Egypte : une constitution sur mesure pour le président Al-Sissi
Les pouvoirs du président sont étendus et un amendement allonge la durée de son mandat à la tête du pays comme sa capacité à se représenter. Les ONG dénoncent « un glissement vers une forme de totalitarisme ». Par ailleurs, les relations avec les alliés étrangers du pays se dégradent.

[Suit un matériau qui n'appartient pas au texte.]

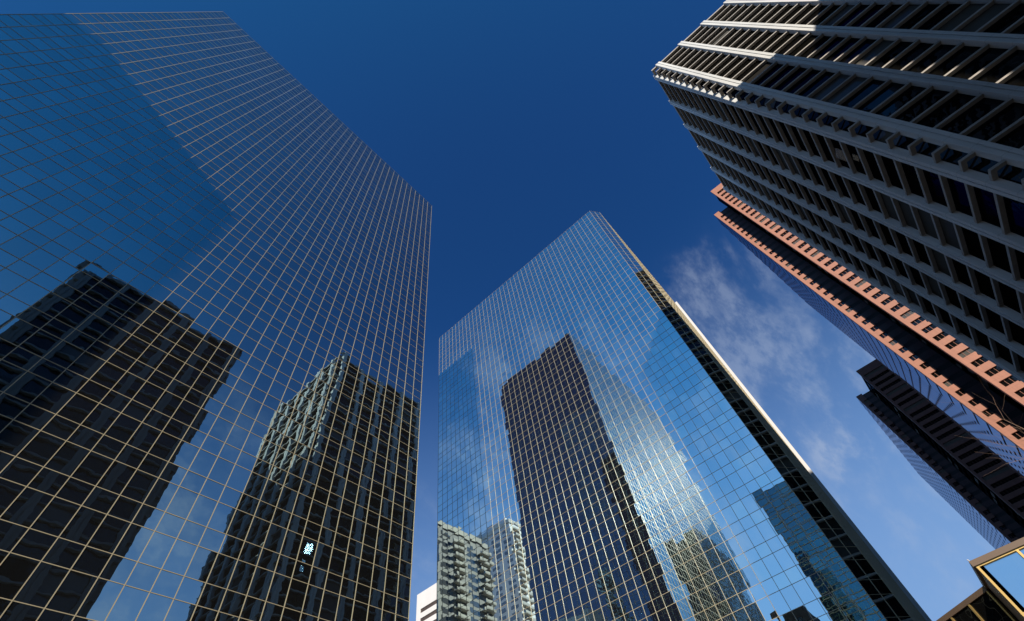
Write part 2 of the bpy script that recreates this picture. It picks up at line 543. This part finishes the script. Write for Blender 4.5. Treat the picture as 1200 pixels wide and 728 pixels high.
# ------------------------------------------------------------------ concrete grid towers
def grid_tower(name, label, x0, x1, y0, y1, H, piers, floor=3.80, conc='concrete', spm='spandrel', recess=0.65, proud=0.4, pw=1.45, sph=0.36):
    """piers: dict of face -> list of positions along that face"""
    base = ((x0 + x1) / 2, (y0 + y1) / 2, 0)
    T = thing(name, label, 'building', base)
    q = recess + .12
    cw = abs(piers['W'][0] - y1) - recess      # corner bays are glazed at 45 degrees
    b = MB(base)
    b.prism([(x0 + q + cw, y0 + q), (x1 - q - cw, y0 + q), (x1 - q, y0 + q + cw), (x1 - q, y1 - q - cw), (x1 - q - cw, y1 - q), (x0 + q + cw, y1 - q),
             (x0 + q, y1 - q - cw), (x0 + q, y0 + q + cw)], 0, H - 1.2)
    b.build('body', M['core'], T)
    b = MB(base); b.box(x0 + 1.2, x1 - 1.2, y0 + 1.2, y1 - 1.2, H - 1.19, H - 0.9); b.build('roof', M['roof'], T)
    b = MB(base); b.box(x0 + 12, x1 - 12, y0 + 12, y1 - 12, H - .89, H + 3.2); b.build('plant_room', M[spm], T)
    # piers
    for face, ps in piers.items():
        for a in ps:
            b = MB(base)
            for k, (h0, h1, dd) in enumerate(((-pw / 2, -.12, proud), (-.12, .12, proud - .12), (.12, pw / 2, proud))):
                if face == 'W': b.box(x0 - dd, x0 + recess, a + h0, a + h1, 0, H)
                if face == 'E': b.box(x1 - recess, x1 + dd, a + h0, a + h1, 0, H)
                if face == 'N': b.box(a + h0, a + h1, y1 - recess, y1 + dd, 0, H)
                if face == 'S': b.box(a + h0, a + h1, y0 - dd, y0 + recess, 0, H)
            b.build('pier', M[conc], T)
    # spandrel beams, one ring per floor
    nf = int((H - 5) / floor)
    zs = [H - 0.0 - sph - i * floor for i in range(nf)]
    for i, z in enumerate(zs):
        b = MB(base)
        h = sph if i else sph + .35
        zz = z - (0.35 if i == 0 else 0)
        r = recess
        outer = [(x0, y0), (x1, y0), (x1, y1), (x0, y1)]
        inner = [(x0 + r, y0 + r), (x1 - r, y0 + r), (x1 - r, y1 - r), (x0 + r, y1 - r)]
        pts = [(x, y, q) for q in (zz, zz + h) for x, y in outer + inner]
        fs = []
        for k in range(4):
            j = (k + 1) % 4
            fs += [(k, j, 8 + j, 8 + k), (4 + j, 4 + k, 12 + k, 12 + j), (j, k, 4 + k, 4 + j), (8 + k, 8 + j, 12 + j, 12 + k)]
        b.add(pts, fs)
        b.build('spandrel', M[spm], T)
    # windows: one wide recessed pane per bay and floor
    win = Parts('window', 'windows', M['glass_dark'], T, base)
    rnd = random.Random(8)
    spec = {'W': (Vector((x0 + recess, y1 - recess, 0)), Vector((0, -1, 0))), 'E': (Vector((x1 - recess, y0 + recess, 0)), Vector((0, 1, 0))),
            'N': (Vector((x1 - recess, y1 - recess, 0)), Vector((-1, 0, 0))), 'S': (Vector((x0 + recess, y0 + recess, 0)), Vector((1, 0, 0)))}
    for face, (o, u) in spec.items():
        n = Vector((u.y, -u.x, 0))
        R0 = Matrix(((u.x, -n.x, 0), (u.y, -n.y, 0), (0, 0, 1)))
        L = (y1 - y0 - 2 * recess) if face in 'WE' else (x1 - x0 - 2 * recess)
        if face in 'WE':
            cuts = sorted(abs(a - o.y) for a in piers.get(face, []))
        else:
            cuts = sorted(abs(a - o.x) for a in piers.get(face, []))
        ed = [0.0] + cuts + [L]
        for i in range(len(zs)):
            ztop = zs[i - 1] if False else zs[i]
            zl = ztop - floor + sph + (0 if i else 0)
            if zl < 0.3:
                continue
            d_ = (u - n) / 2
            rc = Matrix(((u.x - n.x, -u.x - n.x, 0), (u.y - n.y, -u.y - n.y, 0), (0, 0, 1)))
            s2 = 2 ** -.5
            uu = (u + n) * s2; nn = (n - u) * s2
            rc = Matrix(((uu.x, -nn.x, 0), (uu.y, -nn.y, 0), (0, 0, 1)))
            win.add(o + (u - n) * (cw / 2) + nn * .03 + Vector((0, 0, (ztop + zl) / 2)), rc, (cw * 1.42, 0, ztop - zl))
            for k in range(1, len(ed) - 2):
                w = ed[k + 1] - ed[k]
                if w < .4:
                    continue
                rt = Matrix.Rotation(rnd.gauss(0, .004), 3, 'X') @ Matrix.Rotation(rnd.gauss(0, .004), 3, 'Z')
                win.add(o + u * (ed[k] + w / 2) + n * -.03 + Vector((0, 0, (ztop + zl) / 2)), R0 @ rt, (w, 0, ztop - zl))
    win.flush(100, key=lambda c: (c[0] - Vector((0, 0, EYE))).length + (0 if in_view(c[0]) else 1000))
    return T


# right tower
HR = 154 + EYE
TR = grid_tower('concrete_tower', 'pale concrete grid tower at upper right, its top corner sunlit', 53.5, 107.2, -81.2, -36.2, HR,
           {'W': [-38.7, -46.85, -54.75, -62.65, -70.55, -78.5], 'N': [56.0, 65.7, 75.4, 85.2, 95.0, 104.7],
            'S': [56.0, 65.7, 75.4, 85.2, 95.0, 104.7], 'E': [-38.7, -46.85, -54.75, -62.65, -70.55, -78.5]})
# added mirror panes, tilted to throw the sun glint the left tower mirrors
w_ = MB((0, 0, 0)); w_.box(-1.1, 1.1, -.03, .03, -1.4, 1.4)
glint_pane = w_.build('added_glint_pane', M['glass_glint'], TR)
glint_pane.location = (61.35 - 80.35, -36.55 + 58.7, 77.5)
glint_pane.rotation_euler = (0, 0, math.radians(7.55))
lower = clone(glint_pane, TR, 'added_glint_pane')
lower.location = (60.7 - 80.35, -36.55 + 58.7, 73.6)
lower.rotation_euler = (math.radians(-.5), 0, math.radians(7.7))
lower.scale = (.55, 1, .5)
# its twin behind the camera, seen reflected in the left tower
HS = 127 + EYE
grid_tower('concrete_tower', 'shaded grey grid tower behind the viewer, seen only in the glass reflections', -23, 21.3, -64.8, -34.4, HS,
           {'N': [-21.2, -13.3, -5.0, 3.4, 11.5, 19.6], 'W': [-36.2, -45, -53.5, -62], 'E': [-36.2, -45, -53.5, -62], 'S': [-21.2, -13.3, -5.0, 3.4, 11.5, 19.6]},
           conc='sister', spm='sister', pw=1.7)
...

Alors que les manifestants au Soudan comme à Alger tentent de faire avancer leur pays vers des gouvernements de transition, la situation est radicalement différente en Egypte. La rue ne bouge pas et un Parlement aux ordres a voté mardi par 531 voix contre 22 une réforme constitutionnelle qui accroît de deux ans le mandat du président Abdel Fattah Al-Sissi afin de le prolonger de quatre à six ans, jusqu'en 2024. Avec la possibilité pour lui de se présenter pour un troisième mandat de six ans à cette date.
Un régime répressif
Le président égyptien qui a pris le pouvoir après le renversement par l'armée de l'islamiste Mohamed Morsi en 2013, a été réélu l'an dernier avec un score pharaonique de 97 % des voix. Son régime est considéré comme stable mais extrêmement répressif, « bien plus que celui de Moubarak, qui tolérait une opposition symbolique », observe Denis Bauchard, conseiller spécial à l'Institut français des relations internationales.
C'est vrai pour les islamistes comme pour les voix plus libérales. Les ONG dénoncent les tortures, les disparitions forcées et la censure des médias.
Pouvoirs accrus
Parmi les autres amendements soumis au vote, l'un octroie au président de nouveaux pouvoirs en matière de nomination des juges et des procureurs, d'autres confient à l'armée la protection de « la Constitution, la démocratie, la cohésion fondamentale du pays et sa nature civile » tandis que les compétences des tribunaux militaires sont élargies. La réforme doit maintenant être approuvée par un référendum dont la date n'a pas été fixée.
« Il ne s'agit plus d'une nouvelle étape dans la consolidation d'un régime autoritaire mais d'un glissement vers une forme de totalitarisme », a estimé Claire Talon, ex-directrice du Bureau Moyen-Orient de la Fédération internationale des ligues des droits de l'Homme (FIDH) lors d'une conférence de presse mardi à Paris.
Un pays plus isolé
Le président cherche à conforter son assise dans le pays alors que le jeu d'alliances extérieures de l'Egypte est en train de bouger. Considéré jusque-là comme un allié de l'Occident pour sa détermination à vaincre le terrorisme, il est moins prisé qu'avant.
- « Les relations entre Le Caire et Washington se sont dégradées, note Denis Bauchard, en particulier avec le Congrès et les médias ».
Son récent voyage dans la capitale américaine où il a rencontré le président Trump, s'est moins bien passé que prévu. De son côté, la France voit d'un mauvais oeil son soutien au général Haftar, en train de marcher sur Tripoli dans la Libye voisine.
Le président Al-Sissi n'a pas non plus voulu entrer dans le jeu d'un « Otan arabe », sorte de coalition anti-Iran soutenue par les Etats-Unis dont l'Arabie saoudite serait le pivot. Les crispations avec l'Arabie saoudite sont notables et l'ancien maréchal se tourne maintenant vers la Russie pour ses achats d'armements alors que Riyad lui avait financé notamment l'achat de deux frégates françaises. Assumant par ailleurs la présidence de l'Union africaine, l'Egypte cherche aussi aujourd'hui à renforcer sa position sur le continent africain.